To set things straight, the folks at Progressive Field turned to
Rex Rickly, who is the director of special projects at WKYC-TV,
Channel 3 serving the Queen City on the shores of Lake Erie. In
2007, Rickly also worked for the Indians as manager of technical
services and he was given the task to fix the irksome delay in the
loge boxes.
Rickly’s solution was to install an in-house HD channel that
was backfed directly from the studio control room at WKYT-TV. They
fed HDSDI from the control room to the ballpark, ran it into an
encoder, and then through a 64 QAM (Quadrature Amplitude Modulation)
modulator into the cable system that runs throughout the ballpark.
A key component that Rickly had to choose for this new system was
the encoder that would compress the high-definition signal into
MPEG-2 to be sent to the HD screens. After some searching, Rickly
chose the NCoder HD made by the DVEO division of Computer Modules.
“At the time we were looking [in early 2007], the NCoder
HD had the lowest latency in a cost-efficient encoder design,”

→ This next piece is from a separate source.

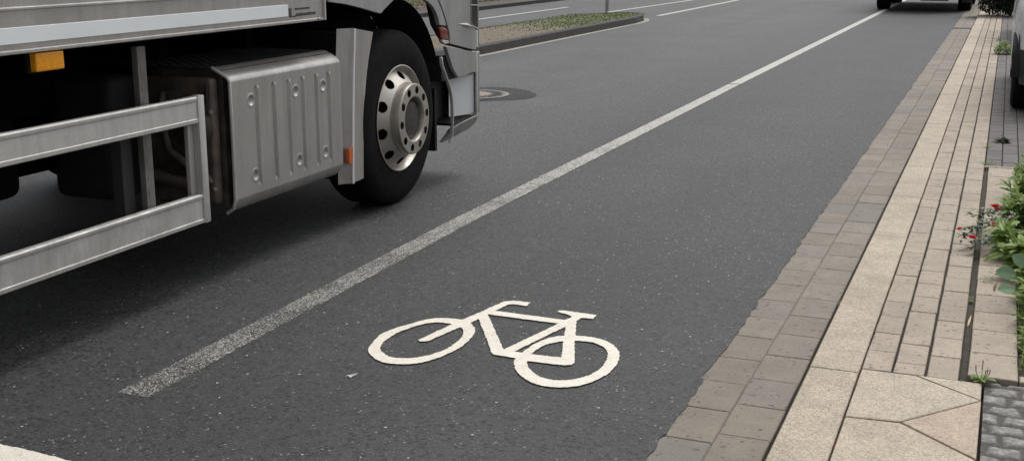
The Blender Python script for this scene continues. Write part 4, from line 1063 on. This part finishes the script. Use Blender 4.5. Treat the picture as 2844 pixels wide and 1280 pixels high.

Rickly explained. “It was also important to us that DVEO’s
NCoder had been successfully deployed at the AT&T Center in
San Antonio, TX, where it was used for sportscasts of the San Antonio
Spurs, San Antonio Rampage, San Antonio Silver Stars, and the San
Antonio Livestock Show & Rodeo. We talked with the people in
the Texas facility and their assurances gave us confidence that
the NCoder would solve our problems.”
The NCoder HD’s extremely low latency is the result of DVEO’s
proprietary software algorithms, and in addition to the speed advantages
of the slim Linux operating system it uses Flash memory to avoid
the delay inherent in getting a signal onto and off of a hard drive.
Thanks to its IP interface, the NCoder can be controlled through
a browser from anywhere with web access.
“DVEO was very good about working with us when I first set
up the NCoder HD,” Rickly said “They helped us figure
out what bit rates to choose and where the sweet points were.”
Once the system was installed, the team at Progressive Field had
virtually no problems with the encoder or any HD video delay.